How to tell a terrorist from a freedom fighter

Anatoly Kudryavtsev

The UN Security Council returns to the discussion of the "international terrorism" term. So far there is neither a general definition nor a common comprehension of what terrorism and especially international terrorism is.

The UN has always had difficulties with this term. During the Cold War, when the world was divided into two camps, every state defined this concept in line with his ideological position and geopolitical interests. In that situation the same persons could be regarded as terrorists in the West and freedom fighters in the Communist camp and vice versa.

The end of the Cold War did not bring single-mindedness on this issue. While the US called some people in the Middle East terrorists, they were declared freedom fighters by some developing countries.

Dramatic differences in the comprehension of international terrorism occurred not only between governments but also among people.

After the unprecedented terrorist attacks in New York on September 11, 2001 the US was faced with the unpleasant fact that it was the state everyone sympathized with. Notably, in Russia where people lived through explosions in residential blocks in Moscow and many other terrorist attacks, people expressed sincere sympathy to Americans, laying flowers in front of the US embassy. At the same time, there was mass exultation on Palestinian territories.

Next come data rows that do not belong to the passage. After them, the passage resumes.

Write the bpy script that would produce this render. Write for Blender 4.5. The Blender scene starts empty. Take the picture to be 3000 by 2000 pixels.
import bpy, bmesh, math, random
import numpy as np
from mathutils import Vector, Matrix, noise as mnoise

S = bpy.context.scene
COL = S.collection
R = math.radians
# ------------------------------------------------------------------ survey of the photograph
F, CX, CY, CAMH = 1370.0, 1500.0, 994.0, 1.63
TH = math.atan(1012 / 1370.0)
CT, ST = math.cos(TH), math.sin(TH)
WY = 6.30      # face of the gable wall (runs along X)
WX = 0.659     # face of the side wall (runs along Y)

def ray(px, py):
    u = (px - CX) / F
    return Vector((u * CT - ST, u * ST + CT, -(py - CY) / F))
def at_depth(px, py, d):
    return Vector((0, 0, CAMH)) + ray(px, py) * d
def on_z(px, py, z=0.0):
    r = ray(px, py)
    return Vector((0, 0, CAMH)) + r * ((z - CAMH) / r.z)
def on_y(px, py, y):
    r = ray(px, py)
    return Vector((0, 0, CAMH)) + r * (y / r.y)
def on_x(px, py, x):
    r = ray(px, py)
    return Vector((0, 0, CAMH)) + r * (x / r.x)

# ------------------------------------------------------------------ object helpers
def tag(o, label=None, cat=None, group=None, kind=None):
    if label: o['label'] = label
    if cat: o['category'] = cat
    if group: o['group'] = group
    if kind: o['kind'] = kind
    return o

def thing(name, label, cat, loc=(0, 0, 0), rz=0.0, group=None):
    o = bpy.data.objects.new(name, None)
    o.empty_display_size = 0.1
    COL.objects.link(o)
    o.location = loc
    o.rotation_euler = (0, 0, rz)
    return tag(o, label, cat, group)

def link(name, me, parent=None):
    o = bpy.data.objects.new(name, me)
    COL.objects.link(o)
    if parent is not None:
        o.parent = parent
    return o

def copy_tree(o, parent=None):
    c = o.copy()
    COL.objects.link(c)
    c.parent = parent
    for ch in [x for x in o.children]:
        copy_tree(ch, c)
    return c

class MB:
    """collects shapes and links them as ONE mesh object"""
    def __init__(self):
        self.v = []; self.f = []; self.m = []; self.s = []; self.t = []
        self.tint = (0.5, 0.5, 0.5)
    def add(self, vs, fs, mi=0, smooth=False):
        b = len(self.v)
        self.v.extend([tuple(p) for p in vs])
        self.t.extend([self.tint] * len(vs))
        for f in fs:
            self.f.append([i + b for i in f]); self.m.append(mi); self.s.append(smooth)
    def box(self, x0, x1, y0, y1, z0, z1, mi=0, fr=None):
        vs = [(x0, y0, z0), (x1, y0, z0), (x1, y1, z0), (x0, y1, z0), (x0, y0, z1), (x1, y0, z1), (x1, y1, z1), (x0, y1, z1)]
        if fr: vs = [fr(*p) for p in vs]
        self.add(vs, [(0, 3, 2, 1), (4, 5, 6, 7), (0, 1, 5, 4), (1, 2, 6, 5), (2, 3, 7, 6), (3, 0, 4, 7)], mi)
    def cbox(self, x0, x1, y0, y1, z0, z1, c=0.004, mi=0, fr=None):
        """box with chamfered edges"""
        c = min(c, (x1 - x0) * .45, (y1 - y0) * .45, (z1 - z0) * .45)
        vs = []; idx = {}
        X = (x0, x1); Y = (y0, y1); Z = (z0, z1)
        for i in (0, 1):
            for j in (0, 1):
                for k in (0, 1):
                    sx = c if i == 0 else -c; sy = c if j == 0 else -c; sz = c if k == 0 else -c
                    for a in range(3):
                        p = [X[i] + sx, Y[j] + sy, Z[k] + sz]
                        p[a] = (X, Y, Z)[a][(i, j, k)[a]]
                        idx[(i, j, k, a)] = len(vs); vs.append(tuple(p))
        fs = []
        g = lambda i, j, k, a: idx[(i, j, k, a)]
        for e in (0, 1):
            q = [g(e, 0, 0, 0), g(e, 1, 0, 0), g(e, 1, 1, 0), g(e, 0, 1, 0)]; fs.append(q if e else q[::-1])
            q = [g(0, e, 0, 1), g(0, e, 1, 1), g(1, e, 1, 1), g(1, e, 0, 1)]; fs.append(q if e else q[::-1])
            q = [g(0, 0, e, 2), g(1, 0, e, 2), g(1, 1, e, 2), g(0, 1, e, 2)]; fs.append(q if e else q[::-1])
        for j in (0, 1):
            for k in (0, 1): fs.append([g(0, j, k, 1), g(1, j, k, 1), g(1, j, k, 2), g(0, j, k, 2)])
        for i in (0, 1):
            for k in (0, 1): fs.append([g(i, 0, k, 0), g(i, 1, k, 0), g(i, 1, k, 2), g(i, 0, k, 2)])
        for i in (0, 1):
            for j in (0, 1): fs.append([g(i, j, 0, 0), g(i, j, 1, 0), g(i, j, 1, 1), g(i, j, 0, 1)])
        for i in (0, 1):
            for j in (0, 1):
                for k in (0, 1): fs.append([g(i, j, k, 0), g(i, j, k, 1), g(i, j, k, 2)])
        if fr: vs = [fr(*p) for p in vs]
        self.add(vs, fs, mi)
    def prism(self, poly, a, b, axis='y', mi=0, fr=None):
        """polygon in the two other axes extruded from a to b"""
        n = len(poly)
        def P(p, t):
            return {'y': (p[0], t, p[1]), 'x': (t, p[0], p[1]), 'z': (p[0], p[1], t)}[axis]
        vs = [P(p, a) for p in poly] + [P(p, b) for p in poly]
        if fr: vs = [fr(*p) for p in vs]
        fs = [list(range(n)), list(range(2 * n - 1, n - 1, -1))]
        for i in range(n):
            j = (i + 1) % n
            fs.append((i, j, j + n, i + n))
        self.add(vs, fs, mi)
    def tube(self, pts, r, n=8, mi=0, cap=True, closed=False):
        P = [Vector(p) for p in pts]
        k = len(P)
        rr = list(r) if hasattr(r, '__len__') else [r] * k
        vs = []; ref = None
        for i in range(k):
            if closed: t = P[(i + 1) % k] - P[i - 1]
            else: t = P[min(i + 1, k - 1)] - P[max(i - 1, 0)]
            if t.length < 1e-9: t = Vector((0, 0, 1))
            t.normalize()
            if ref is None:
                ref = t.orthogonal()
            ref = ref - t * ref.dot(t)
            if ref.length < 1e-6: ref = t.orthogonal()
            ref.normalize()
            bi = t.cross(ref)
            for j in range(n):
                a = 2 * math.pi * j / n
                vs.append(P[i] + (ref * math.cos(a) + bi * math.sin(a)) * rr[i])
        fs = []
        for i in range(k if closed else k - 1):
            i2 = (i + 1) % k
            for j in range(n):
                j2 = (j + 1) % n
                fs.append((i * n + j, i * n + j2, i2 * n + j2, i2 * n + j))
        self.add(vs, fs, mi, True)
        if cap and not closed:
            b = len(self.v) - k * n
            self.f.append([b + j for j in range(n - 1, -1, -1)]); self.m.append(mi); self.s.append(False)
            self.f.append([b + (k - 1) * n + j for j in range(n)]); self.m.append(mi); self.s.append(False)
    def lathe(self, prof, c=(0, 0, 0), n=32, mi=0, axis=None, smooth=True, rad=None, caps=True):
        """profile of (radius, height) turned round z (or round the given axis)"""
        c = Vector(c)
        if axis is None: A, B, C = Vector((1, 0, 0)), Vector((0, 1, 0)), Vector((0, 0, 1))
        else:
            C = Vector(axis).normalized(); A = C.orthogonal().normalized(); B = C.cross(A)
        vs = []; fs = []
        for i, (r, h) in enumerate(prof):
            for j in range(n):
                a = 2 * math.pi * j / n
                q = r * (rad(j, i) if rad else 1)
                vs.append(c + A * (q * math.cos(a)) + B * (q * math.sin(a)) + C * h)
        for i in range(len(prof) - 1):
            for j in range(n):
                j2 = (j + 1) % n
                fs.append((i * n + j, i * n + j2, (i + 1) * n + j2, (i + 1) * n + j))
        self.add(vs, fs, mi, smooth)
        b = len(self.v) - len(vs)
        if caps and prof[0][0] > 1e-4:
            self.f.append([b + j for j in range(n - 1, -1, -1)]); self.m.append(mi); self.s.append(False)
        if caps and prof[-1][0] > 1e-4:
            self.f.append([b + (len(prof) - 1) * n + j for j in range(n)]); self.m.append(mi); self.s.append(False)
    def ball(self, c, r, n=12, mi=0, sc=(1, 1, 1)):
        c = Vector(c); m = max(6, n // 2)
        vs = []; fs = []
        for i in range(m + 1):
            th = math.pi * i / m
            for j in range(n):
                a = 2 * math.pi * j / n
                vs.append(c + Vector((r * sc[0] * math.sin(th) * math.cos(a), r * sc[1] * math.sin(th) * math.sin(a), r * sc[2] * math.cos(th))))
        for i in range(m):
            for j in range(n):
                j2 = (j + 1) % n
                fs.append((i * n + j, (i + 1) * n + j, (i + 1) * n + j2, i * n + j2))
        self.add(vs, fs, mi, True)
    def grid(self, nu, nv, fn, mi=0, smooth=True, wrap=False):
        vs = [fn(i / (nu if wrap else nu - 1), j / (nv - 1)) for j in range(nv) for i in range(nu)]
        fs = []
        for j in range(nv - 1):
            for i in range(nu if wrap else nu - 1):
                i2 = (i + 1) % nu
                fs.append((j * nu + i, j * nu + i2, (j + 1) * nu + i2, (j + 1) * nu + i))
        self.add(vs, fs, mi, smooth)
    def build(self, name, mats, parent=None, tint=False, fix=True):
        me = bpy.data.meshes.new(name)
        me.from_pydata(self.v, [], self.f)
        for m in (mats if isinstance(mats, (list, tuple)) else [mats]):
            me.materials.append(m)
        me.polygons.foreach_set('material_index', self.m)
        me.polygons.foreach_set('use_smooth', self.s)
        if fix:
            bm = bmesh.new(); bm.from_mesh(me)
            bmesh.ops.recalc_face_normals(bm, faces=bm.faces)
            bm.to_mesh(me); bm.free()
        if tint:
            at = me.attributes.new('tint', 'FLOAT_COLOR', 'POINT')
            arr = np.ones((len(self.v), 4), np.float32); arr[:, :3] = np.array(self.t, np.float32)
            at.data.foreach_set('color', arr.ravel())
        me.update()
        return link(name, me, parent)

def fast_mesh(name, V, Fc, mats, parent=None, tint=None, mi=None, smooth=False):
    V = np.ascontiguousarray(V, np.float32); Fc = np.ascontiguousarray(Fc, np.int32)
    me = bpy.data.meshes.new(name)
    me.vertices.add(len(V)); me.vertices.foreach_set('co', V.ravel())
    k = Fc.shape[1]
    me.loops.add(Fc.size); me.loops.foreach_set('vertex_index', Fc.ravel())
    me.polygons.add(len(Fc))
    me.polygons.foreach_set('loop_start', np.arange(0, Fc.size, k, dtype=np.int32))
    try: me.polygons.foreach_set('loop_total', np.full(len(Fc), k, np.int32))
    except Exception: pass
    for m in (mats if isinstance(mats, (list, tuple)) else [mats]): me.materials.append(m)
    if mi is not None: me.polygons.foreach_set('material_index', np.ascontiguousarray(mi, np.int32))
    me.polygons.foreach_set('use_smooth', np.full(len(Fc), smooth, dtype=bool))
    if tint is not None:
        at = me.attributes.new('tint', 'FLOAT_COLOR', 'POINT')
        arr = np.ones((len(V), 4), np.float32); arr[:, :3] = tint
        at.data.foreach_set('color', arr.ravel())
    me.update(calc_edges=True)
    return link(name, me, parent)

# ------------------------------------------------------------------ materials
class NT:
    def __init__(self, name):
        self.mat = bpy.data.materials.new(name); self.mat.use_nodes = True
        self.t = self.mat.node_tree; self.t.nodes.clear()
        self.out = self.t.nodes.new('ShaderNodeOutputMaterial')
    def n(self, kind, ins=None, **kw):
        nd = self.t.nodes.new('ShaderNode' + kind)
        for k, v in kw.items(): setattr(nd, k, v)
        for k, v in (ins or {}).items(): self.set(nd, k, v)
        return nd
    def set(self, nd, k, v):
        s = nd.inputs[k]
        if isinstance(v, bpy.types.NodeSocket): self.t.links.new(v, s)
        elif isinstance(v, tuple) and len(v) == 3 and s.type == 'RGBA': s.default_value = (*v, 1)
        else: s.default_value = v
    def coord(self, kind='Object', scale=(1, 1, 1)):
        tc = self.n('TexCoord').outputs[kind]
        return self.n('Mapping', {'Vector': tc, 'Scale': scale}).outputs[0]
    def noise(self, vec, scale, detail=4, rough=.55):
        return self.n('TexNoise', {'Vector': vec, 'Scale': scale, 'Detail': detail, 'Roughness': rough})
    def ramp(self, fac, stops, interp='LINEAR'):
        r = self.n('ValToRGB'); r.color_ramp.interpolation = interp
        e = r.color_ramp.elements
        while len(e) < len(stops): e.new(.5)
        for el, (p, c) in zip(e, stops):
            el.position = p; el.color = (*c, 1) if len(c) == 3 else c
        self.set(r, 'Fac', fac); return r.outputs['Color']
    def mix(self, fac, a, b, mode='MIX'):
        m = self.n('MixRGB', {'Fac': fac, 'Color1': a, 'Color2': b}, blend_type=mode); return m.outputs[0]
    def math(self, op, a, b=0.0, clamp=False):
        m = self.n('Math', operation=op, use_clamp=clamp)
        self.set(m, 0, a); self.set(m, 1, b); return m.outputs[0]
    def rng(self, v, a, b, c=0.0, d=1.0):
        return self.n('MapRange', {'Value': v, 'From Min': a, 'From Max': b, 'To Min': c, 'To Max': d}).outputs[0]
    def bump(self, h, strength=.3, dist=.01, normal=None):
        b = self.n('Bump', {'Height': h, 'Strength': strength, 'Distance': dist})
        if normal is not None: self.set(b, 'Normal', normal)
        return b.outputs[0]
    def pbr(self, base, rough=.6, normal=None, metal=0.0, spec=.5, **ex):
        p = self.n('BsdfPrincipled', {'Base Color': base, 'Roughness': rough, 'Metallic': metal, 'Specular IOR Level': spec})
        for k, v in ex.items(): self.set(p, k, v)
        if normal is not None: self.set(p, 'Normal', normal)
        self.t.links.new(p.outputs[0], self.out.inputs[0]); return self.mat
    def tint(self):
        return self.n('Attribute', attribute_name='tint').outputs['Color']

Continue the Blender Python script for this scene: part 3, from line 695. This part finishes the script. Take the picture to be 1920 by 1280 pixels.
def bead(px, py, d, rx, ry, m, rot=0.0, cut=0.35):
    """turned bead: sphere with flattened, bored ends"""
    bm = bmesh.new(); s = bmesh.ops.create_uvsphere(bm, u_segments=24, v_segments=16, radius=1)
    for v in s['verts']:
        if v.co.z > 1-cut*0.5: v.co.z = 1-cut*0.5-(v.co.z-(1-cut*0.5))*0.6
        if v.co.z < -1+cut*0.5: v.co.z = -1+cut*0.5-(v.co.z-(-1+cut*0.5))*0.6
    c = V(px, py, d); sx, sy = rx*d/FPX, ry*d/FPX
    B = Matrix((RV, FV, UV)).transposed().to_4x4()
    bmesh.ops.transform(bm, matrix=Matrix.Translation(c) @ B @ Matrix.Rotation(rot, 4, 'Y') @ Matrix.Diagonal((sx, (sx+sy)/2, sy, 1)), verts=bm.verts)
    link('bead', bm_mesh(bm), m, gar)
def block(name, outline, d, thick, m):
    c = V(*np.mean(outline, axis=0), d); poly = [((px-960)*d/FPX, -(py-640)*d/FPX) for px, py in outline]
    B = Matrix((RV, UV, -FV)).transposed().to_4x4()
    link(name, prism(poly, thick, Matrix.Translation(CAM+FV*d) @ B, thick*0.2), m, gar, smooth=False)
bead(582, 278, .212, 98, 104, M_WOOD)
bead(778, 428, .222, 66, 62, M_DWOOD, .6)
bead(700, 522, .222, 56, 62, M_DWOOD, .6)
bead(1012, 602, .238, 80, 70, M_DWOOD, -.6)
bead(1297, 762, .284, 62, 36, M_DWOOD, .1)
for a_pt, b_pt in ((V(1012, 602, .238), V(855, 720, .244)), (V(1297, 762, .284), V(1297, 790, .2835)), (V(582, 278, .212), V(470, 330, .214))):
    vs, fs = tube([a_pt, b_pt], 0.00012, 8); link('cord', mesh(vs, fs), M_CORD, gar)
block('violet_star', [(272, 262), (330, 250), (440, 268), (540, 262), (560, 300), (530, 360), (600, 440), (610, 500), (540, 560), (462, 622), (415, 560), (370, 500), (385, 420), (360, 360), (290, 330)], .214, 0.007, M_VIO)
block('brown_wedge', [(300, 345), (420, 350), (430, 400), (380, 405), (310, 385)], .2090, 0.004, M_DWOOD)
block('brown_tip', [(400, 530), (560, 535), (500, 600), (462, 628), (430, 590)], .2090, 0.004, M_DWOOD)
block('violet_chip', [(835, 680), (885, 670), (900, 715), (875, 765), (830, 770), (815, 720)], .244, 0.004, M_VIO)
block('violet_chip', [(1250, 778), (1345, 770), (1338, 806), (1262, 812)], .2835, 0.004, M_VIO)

Americans and other Western people drew their conclusions. The US responded to September 11 with two wars and secret jails for tens of thousand of suspects connected to terrorists. But the thereat of the international terrorism has not become smaller, Fyodor Lukyanov, the chief editor of the "Russia in global policy" journal says.

"The unprecedented terrorist attacks on September 11 seriously influenced the comprehension of terrorism by the leading nations as well as the fight against terrorism. They employed significant human resources to fight terrorism but we have not seen any significant progress. The wars which began after September 11 in Afghanistan and Iraq have not reduced the terrorist threat. I would say, on the contrary, the number of those who fight against the US has increased."

After September 11, the West did its best to find a shared understanding of the international terrorism. However, they have only been partly successful, Lukyanov says.

"International terrorism is no more in the center of world policy. If 5-7 years ago it was the key issue now it is clear that it is impossible to build an international political system on a common attitude towards international terrorism."

It seems that the world's nations are not ready to unite into an international anti-terrorist coalition. The comprehension of terrorism remains different in different countries. Perhaps this is the reason why envoys of Chechen insurgents who engineered terrorist attacks in Russia receive political asylum in Great Britain.